ON YOUR next visit to the optometrist, consider the ophthalmic testing chair you are sitting on – it may just have come from the Gonubie-based Optigen.

The company has been assembling and supplying optometrist equipment for the local market and has supplied clients as far afield as Australia since 1990.

Entrepreneur Trevor Giese says he decided to relocate his business to East London from Johannesburg because of high standards delivered by local suppliers, from which he sources his components.

Giese said the close proximity to suppliers made East London an attractive venue.

“I moved after being in Johannesburg for 10 years. I battled to source the specialist materials, which are now manufactured by Gravett Engineering to our specifications at competitive prices.

“At high prices we battled to be competitive, especially when the Chinese started coming in.”

Giese said his competitors continuously come up with elaborate functions for clients – while Optigen has kept things simple.

“We have continually improved our products; each time we build one we come up with a new thing to go one up. But we make sure that the product remains user-friendly and easy to fix.

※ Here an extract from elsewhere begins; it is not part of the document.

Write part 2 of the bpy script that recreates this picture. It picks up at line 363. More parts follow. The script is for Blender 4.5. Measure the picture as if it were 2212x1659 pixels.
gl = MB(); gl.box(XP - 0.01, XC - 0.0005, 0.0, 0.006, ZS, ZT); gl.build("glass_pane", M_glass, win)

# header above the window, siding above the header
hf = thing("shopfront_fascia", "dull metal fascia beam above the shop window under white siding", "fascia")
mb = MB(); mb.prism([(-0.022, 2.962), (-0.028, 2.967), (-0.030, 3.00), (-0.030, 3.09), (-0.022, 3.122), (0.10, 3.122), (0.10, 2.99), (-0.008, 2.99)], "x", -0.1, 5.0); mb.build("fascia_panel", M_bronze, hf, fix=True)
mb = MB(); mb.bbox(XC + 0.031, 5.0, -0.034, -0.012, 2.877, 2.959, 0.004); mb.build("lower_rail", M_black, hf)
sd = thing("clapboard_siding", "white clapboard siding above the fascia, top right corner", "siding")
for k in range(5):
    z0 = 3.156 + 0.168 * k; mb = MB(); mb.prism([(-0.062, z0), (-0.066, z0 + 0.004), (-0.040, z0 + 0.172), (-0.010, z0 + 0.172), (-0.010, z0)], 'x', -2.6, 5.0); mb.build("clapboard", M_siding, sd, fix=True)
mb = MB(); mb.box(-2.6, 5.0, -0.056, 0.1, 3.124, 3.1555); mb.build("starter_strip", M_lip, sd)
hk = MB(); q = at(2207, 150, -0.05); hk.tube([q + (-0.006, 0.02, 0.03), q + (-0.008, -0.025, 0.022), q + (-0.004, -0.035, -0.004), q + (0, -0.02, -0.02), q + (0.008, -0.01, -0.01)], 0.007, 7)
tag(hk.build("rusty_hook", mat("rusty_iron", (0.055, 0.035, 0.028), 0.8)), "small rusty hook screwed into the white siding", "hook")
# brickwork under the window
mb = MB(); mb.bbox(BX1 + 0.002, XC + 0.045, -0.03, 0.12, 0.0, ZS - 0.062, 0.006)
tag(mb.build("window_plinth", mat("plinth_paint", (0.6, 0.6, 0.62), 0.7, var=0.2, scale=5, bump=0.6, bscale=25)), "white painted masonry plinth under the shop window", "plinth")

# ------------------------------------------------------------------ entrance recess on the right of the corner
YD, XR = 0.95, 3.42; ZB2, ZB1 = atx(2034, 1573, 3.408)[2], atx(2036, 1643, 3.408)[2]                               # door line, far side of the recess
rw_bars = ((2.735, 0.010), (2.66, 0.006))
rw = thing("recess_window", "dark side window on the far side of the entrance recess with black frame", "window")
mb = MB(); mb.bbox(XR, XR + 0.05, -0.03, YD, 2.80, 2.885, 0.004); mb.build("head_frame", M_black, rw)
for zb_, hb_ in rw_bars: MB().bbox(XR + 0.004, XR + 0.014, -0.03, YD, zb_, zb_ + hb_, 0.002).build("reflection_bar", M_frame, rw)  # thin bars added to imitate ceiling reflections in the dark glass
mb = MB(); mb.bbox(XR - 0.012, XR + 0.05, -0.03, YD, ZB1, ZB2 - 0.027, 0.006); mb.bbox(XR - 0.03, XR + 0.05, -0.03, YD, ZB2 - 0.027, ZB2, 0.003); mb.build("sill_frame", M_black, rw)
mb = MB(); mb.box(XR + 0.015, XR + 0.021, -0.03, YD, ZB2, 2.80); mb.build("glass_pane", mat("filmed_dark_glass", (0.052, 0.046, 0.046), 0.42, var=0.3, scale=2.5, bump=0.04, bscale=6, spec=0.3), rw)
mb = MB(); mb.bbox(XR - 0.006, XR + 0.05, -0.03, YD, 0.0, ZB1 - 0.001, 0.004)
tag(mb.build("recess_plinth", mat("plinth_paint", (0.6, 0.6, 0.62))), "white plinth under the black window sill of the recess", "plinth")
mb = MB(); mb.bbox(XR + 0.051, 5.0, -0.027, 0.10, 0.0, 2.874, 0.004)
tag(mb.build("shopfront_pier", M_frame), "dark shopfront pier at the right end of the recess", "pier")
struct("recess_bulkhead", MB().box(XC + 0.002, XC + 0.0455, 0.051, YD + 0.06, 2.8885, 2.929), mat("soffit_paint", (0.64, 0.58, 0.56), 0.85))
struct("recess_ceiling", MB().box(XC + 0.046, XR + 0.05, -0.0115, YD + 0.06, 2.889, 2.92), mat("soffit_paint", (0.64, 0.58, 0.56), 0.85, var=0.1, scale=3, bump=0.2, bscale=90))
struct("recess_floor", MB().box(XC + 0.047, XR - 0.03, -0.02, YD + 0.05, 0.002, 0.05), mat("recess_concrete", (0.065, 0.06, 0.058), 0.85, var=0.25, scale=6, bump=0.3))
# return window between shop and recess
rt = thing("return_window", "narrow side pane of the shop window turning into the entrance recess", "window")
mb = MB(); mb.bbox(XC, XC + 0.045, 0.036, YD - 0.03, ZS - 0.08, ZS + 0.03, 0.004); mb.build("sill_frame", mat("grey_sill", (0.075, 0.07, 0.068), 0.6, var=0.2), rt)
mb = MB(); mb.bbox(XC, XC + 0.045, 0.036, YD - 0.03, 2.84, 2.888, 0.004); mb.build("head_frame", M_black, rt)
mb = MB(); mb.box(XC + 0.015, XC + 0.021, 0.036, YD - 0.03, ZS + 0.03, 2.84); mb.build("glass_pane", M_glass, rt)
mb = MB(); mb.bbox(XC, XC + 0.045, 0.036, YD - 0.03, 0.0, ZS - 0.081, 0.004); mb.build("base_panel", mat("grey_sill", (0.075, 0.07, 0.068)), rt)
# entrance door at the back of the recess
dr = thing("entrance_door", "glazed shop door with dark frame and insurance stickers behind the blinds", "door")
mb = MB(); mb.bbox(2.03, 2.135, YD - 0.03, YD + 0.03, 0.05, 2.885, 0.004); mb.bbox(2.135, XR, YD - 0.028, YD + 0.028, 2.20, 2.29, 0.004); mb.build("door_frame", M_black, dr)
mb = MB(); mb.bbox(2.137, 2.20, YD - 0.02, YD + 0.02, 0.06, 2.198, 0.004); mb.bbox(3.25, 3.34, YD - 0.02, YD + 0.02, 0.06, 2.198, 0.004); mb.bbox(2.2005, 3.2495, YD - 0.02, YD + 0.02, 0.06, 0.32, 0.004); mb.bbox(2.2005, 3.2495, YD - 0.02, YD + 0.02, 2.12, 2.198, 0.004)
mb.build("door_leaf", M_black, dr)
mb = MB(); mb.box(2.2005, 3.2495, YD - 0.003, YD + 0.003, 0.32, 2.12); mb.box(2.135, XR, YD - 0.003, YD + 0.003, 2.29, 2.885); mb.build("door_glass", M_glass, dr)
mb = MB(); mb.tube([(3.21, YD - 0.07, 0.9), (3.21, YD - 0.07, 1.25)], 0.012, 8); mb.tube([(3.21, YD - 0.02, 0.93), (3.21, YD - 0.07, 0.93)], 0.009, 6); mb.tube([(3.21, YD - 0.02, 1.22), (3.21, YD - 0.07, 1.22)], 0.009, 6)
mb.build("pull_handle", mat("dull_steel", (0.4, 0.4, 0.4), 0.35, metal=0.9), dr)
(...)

“We focus on market reliability,” he continued, “high enough quality not to require repairs for 20 to 30 years.”

Giese said the company has held its own in the international arena, competing with Italian, German and Chinese companies for a select group of clients in Africa and beyond its borders.

He says Optigen is the only company to assemble such equipment in Africa, following a decision to assemble locally for the export and local market in the face of a depreciating rand about 10 years ago.

Giese displayed entrepreneurial flair when, at the age of 20 in 1987, he spotted an opportunity to import frames while at an optometrist’s offices.

“I picked up a frame which was priced at R400 in those days and thought to myself: Somebody makes a lot of money,” said Giese.

He started importing frames while he was studying civil engineering. Then he moved on to optometrist’s equipment.

However, with the volatility of the rand making imports expensive, the company moved into manufacturing the ophthalmic and dentist chairs.

Now Giese has his sights set on broadening his client base in the export market to Arab countries and South America.